[Goal of the exercise]
Starting at the first line of the data below, retype every line up to and including the one containing "flat('promenade', QUAY +".

— begin —

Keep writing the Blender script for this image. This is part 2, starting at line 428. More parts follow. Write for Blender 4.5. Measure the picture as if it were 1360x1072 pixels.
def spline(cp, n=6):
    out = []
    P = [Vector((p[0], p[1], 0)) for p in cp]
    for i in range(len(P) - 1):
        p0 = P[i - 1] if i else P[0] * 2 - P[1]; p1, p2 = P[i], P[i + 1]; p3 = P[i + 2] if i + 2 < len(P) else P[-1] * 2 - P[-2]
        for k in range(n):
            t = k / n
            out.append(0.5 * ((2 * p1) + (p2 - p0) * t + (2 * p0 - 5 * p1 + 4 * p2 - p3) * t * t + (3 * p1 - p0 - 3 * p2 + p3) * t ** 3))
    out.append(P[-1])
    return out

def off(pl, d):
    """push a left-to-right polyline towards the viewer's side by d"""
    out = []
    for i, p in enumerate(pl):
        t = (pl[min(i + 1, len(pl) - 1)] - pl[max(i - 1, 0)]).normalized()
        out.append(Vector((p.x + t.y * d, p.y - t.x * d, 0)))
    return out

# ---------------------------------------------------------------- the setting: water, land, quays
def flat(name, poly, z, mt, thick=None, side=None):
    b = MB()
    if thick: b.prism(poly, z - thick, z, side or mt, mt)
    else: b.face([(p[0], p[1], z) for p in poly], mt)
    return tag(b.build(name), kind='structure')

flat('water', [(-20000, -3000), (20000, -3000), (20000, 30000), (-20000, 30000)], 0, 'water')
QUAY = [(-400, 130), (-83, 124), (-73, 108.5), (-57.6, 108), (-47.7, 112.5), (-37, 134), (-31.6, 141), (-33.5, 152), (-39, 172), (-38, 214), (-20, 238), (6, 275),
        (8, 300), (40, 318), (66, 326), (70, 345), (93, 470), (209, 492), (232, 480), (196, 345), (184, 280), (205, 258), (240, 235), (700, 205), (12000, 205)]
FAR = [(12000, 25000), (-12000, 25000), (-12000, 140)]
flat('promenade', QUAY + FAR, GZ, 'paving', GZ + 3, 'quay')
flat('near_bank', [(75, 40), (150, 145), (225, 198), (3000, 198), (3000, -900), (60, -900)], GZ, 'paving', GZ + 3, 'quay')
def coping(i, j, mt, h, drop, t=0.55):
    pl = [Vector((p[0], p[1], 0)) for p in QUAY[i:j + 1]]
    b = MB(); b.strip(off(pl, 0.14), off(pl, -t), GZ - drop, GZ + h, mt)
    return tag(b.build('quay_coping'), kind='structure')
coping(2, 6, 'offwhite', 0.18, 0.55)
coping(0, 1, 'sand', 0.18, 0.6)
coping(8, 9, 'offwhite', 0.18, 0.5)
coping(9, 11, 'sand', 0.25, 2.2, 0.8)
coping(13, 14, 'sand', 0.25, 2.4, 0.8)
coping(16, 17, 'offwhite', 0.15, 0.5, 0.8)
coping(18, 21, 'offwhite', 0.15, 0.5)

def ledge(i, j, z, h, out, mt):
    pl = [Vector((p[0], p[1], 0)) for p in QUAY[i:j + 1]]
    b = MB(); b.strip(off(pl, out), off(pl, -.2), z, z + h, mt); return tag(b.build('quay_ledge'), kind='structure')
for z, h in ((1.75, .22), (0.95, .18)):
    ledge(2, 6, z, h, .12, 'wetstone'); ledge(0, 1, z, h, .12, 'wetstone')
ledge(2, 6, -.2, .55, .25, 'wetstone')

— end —

[Exercise output]
Keep writing the Blender script for this image. This is part 2, starting at line 428. More parts follow. Write for Blender 4.5. Measure the picture as if it were 1360x1072 pixels.
def spline(cp, n=6):
    out = []
    P = [Vector((p[0], p[1], 0)) for p in cp]
    for i in range(len(P) - 1):
        p0 = P[i - 1] if i else P[0] * 2 - P[1]; p1, p2 = P[i], P[i + 1]; p3 = P[i + 2] if i + 2 < len(P) else P[-1] * 2 - P[-2]
        for k in range(n):
            t = k / n
            out.append(0.5 * ((2 * p1) + (p2 - p0) * t + (2 * p0 - 5 * p1 + 4 * p2 - p3) * t * t + (3 * p1 - p0 - 3 * p2 + p3) * t ** 3))
    out.append(P[-1])
    return out

def off(pl, d):
    """push a left-to-right polyline towards the viewer's side by d"""
    out = []
    for i, p in enumerate(pl):
        t = (pl[min(i + 1, len(pl) - 1)] - pl[max(i - 1, 0)]).normalized()
        out.append(Vector((p.x + t.y * d, p.y - t.x * d, 0)))
    return out

# ---------------------------------------------------------------- the setting: water, land, quays
def flat(name, poly, z, mt, thick=None, side=None):
    b = MB()
    if thick: b.prism(poly, z - thick, z, side or mt, mt)
    else: b.face([(p[0], p[1], z) for p in poly], mt)
    return tag(b.build(name), kind='structure')

flat('water', [(-20000, -3000), (20000, -3000), (20000, 30000), (-20000, 30000)], 0, 'water')
QUAY = [(-400, 130), (-83, 124), (-73, 108.5), (-57.6, 108), (-47.7, 112.5), (-37, 134), (-31.6, 141), (-33.5, 152), (-39, 172), (-38, 214), (-20, 238), (6, 275),
        (8, 300), (40, 318), (66, 326), (70, 345), (93, 470), (209, 492), (232, 480), (196, 345), (184, 280), (205, 258), (240, 235), (700, 205), (12000, 205)]
FAR = [(12000, 25000), (-12000, 25000), (-12000, 140)]
flat('promenade', QUAY + FAR, GZ, 'paving', GZ + 3, 'quay')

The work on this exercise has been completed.